Saturday, August 8, 2009

this for now

it was some kind of wonder that in the middle of everything, i found myself laughing one August night. everyone rhymed with the laughter. and i, found synchrony in every word i spoke. minutes after it, the feeling was all brand new. it felt like i was the right person, in the right place. the happiness was an all too familiar feeling-- something i have had before. and something i havent brought back for such a long time.
what transpired in that long time was the refusal to feel happy. because to feel happy, much less to smile, felt like betrayal. of how we were. of us. it will be a fraud when i say that i do not feel anything now anymore. the hatred. the mistrust. and all the sadness. the time between us ended with words said too quickly. i never had a voice in it, anyway. so there will always be that certain amount of shock associated with you, no matter what the circumstances.
perhaps, jude meant the truth when she said over La Marean pizza that i will be fine.
but still, after all the happiness felt-- it is surprising that i get cut at the middle of my paragraphs and stop.

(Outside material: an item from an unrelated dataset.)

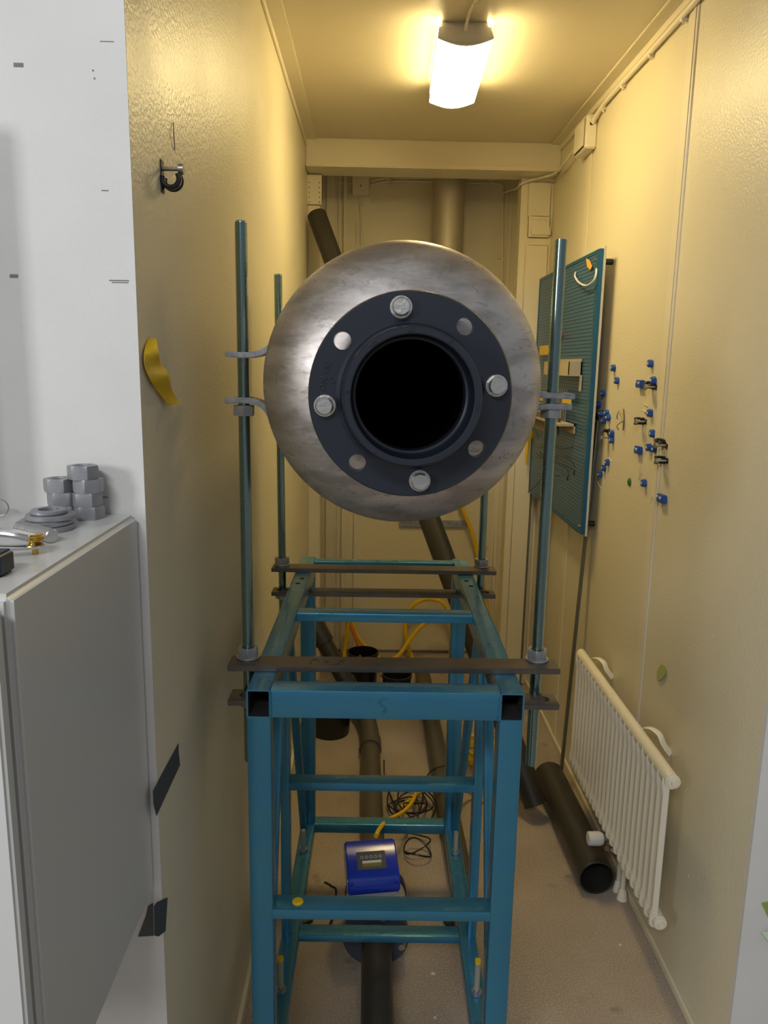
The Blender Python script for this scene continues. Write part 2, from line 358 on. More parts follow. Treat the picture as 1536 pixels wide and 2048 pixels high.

Do you ever wonder? I mean, about us. What happened? It was almost as if our relationship was a piece of paper—crumpled up and thrown away. Forgotten. What might have happened if we didn`t crumple it up and throw it away? Maybe we would still be together. Maybe not. Or maybe secretly we haven’t thrown it away yet. We’re saving it cause we’re hoping maybe someday we can pull it out of our pockets and rekindle what we once had. Or maybe it`s not even that we want it back. Maybe it`s just that we don`t want to lose what we had, but at the same time, we already know it`s lost;. I wonder that a lot, and I wonder if you wonder sometimes, too.

but then,
you are the childhood-- something i once had, and never expect to have again.